Don’t Ban The Song


James Barnett

During Christmas time, not many people associate holiday jingles with controversy. In lieu of the #MeToo movement, much trouble surrounding the 1944 song “Baby It’s Cold Outside” has risen. Many see the lyrics as “date rape-y” as the female singer asks, “Say, what’s in my drink?” Furthermore, the male singer repeatedly asks the woman in the song if she wants to stay inside at his house, even after each of her “no’s”.

However, the issue concerning the song was made much more prominent this year, which has prompted some radio stations across the country to ban it from seeing airtime. Canadian radio stations have also followed suit and have thus banned the song on some of their stations. In San Francisco, KOIT radio station banned the song, but after a week of it being off air, many listeners demanded the song get put back on. According to CBS News, the vote for putting the song back on the air at KOIT was roughly 77 percent.
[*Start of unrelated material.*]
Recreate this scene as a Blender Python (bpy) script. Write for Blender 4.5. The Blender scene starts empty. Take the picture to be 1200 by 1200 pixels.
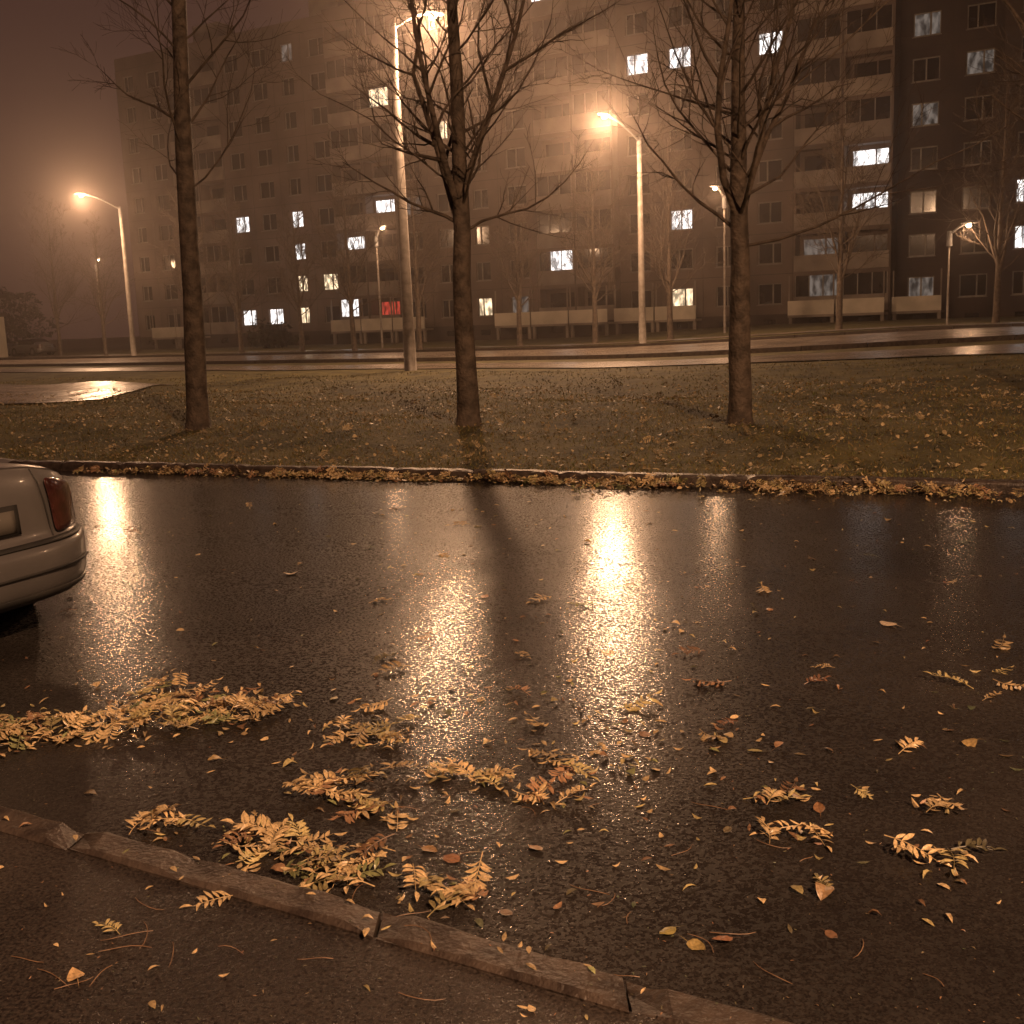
import bpy, math, random
import numpy as np
from mathutils import Matrix, Vector
random.seed(7); rng=np.random.default_rng(7)
sc=bpy.context.scene
COL=bpy.context.collection

# ------------------------------------------------------------ helpers
def new_obj(name,verts,faces,mats=(),midx=None,smooth=False,parent=None,attr=None):
    me=bpy.data.meshes.new(name)
    me.from_pydata([tuple(v) for v in verts],[],[tuple(f) for f in faces])
    for m in mats: me.materials.append(m)
    if midx is not None: me.polygons.foreach_set('material_index',list(midx))
    if smooth: me.polygons.foreach_set('use_smooth',[True]*len(me.polygons))
    if attr is not None:
        a=me.color_attributes.new('tint','FLOAT_COLOR','POINT')
        a.data.foreach_set('color',np.asarray(attr,dtype=np.float32).ravel())
    me.update()
    ob=bpy.data.objects.new(name,me); COL.objects.link(ob)
    if parent: ob.parent=parent
    return ob
def empty(name,loc=(0,0,0),rz=0):
    e=bpy.data.objects.new(name,None); COL.objects.link(e); e.location=loc; e.rotation_euler=(0,0,rz); return e
class MB:
    def __init__(s): s.v=[];s.f=[];s.m=[]
    def quad(s,a,b,c,d,m=0):
        i=len(s.v); s.v+= [a,b,c,d]; s.f.append((i,i+1,i+2,i+3)); s.m.append(m)
    def box(s,x0,x1,y0,y1,z0,z1,m=0,T=None):
        p=[(x,y,z) for z in (z0,z1) for y in (y0,y1) for x in (x0,x1)]
        if T: p=[T(*q) for q in p]
        i=len(s.v); s.v+=p
        for f in ((0,2,3,1),(4,5,7,6),(0,1,5,4),(2,6,7,3),(0,4,6,2),(1,3,7,5)):
            s.f.append(tuple(i+k for k in f)); s.m.append(m)
    def tube(s,pts,rad,n=8,m=0,cap=True):
        base=len(s.v); N=len(pts)
        pts=[Vector(p) for p in pts]
        for k,p in enumerate(pts):
            d=(pts[min(k+1,N-1)]-pts[max(k-1,0)]).normalized()
            a=Vector((1,0,0)) if abs(d.x)<.8 else Vector((0,1,0))
            u=d.cross(a).normalized(); w=d.cross(u)
            for j in range(n):
                t=2*math.pi*j/n
                s.v.append(p+(u*math.cos(t)+w*math.sin(t))*rad[k])
        for k in range(N-1):
            for j in range(n):
                s.f.append((base+k*n+j,base+k*n+(j+1)%n,base+(k+1)*n+(j+1)%n,base+(k+1)*n+j)); s.m.append(m)
        if cap:
            s.f.append(tuple(base+j for j in range(n))); s.m.append(m)
            s.f.append(tuple(base+(N-1)*n+j for j in range(n))); s.m.append(m)
    def obj(s,name,mats,smooth=False,parent=None):
        return new_obj(name,s.v,s.f,mats,s.m,smooth,parent)

# ------------------------------------------------------------ materials
def mat(name):
    m=bpy.data.materials.new(name); m.use_nodes=True
    nt=m.node_tree; b=nt.nodes['Principled BSDF']; return m,nt,b
def N(nt,t,**kw):
    n=nt.nodes.new(t)
    for k,v in kw.items():
        if k in n.inputs: n.inputs[k].default_value=v
        else: setattr(n,k,v)
    return n
def noise_col(nt,b,c1,c2,scale,detail=4,coord='Object',lo=.35,hi=.65):
    tc=N(nt,'ShaderNodeTexCoord'); no=N(nt,'ShaderNodeTexNoise',Scale=scale,Detail=detail)
    nt.links.new(tc.outputs[coord],no.inputs['Vector'])
    r=N(nt,'ShaderNodeValToRGB'); r.color_ramp.elements[0].position=lo; r.color_ramp.elements[1].position=hi
    r.color_ramp.elements[0].color=(*c1,1); r.color_ramp.elements[1].color=(*c2,1)
    nt.links.new(no.outputs['Fac'],r.inputs['Fac']); nt.links.new(r.outputs['Color'],b.inputs['Base Color'])
    return tc,no,r
def simple(name,c1,c2,scale=8,rough=.7,bump=0,bscale=30,metal=0,bd=.01):
    m,nt,b=mat(name); tc,no,r=noise_col(nt,b,c1,c2,scale)
    b.inputs['Roughness'].default_value=rough; b.inputs['Metallic'].default_value=metal
    if bump:
        n2=N(nt,'ShaderNodeTexNoise',Scale=bscale,Detail=4); nt.links.new(tc.outputs['Object'],n2.inputs['Vector'])
        bp=N(nt,'ShaderNodeBump',Strength=bump,Distance=bd); nt.links.new(n2.outputs['Fac'],bp.inputs['Height'])
        nt.links.new(bp.outputs['Normal'],b.inputs['Normal'])
    return m
def emis(name,c,s,pattern=False):
    m=bpy.data.materials.new(name); m.use_nodes=True; nt=m.node_tree; nt.nodes.clear()
    e=N(nt,'ShaderNodeEmission',Strength=s); e.inputs['Color'].default_value=(*c,1)
    o=N(nt,'ShaderNodeOutputMaterial'); nt.links.new(e.outputs[0],o.inputs[0])
    m.cycles.emission_sampling='NONE'
    if pattern:
        tc=N(nt,'ShaderNodeTexCoord'); no=N(nt,'ShaderNodeTexNoise',Scale=1.6,Detail=3)
        mp=N(nt,'ShaderNodeMapping'); mp.inputs['Scale'].default_value=(2.0,2.0,1.0)
        nt.links.new(tc.outputs['Object'],mp.inputs['Vector']); nt.links.new(mp.outputs[0],no.inputs['Vector'])
        mr=N(nt,'ShaderNodeMapRange'); mr.inputs['From Min'].default_value=.38; mr.inputs['From Max'].default_value=.62
        mr.inputs['To Min'].default_value=s*.22; mr.inputs['To Max'].default_value=s*1.35
        nt.links.new(no.outputs['Fac'],mr.inputs['Value']); nt.links.new(mr.outputs[0],e.inputs['Strength'])
    return m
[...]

While some view the song as promoting date rape and ignoring consent, many more feel the song is a tradition and argue that the time it was written in is different than the times we live in now.

Reinforcing this idea is the large influx of people streaming all versions of the famous song. Whether it is the Michael Bublé and Idina Menzel version or the Dolly Parton and Rod Stewart cover, these songs have seen millions of streams over the past few weeks. As for the radio, it has seen dips and peaks over the past couple of days.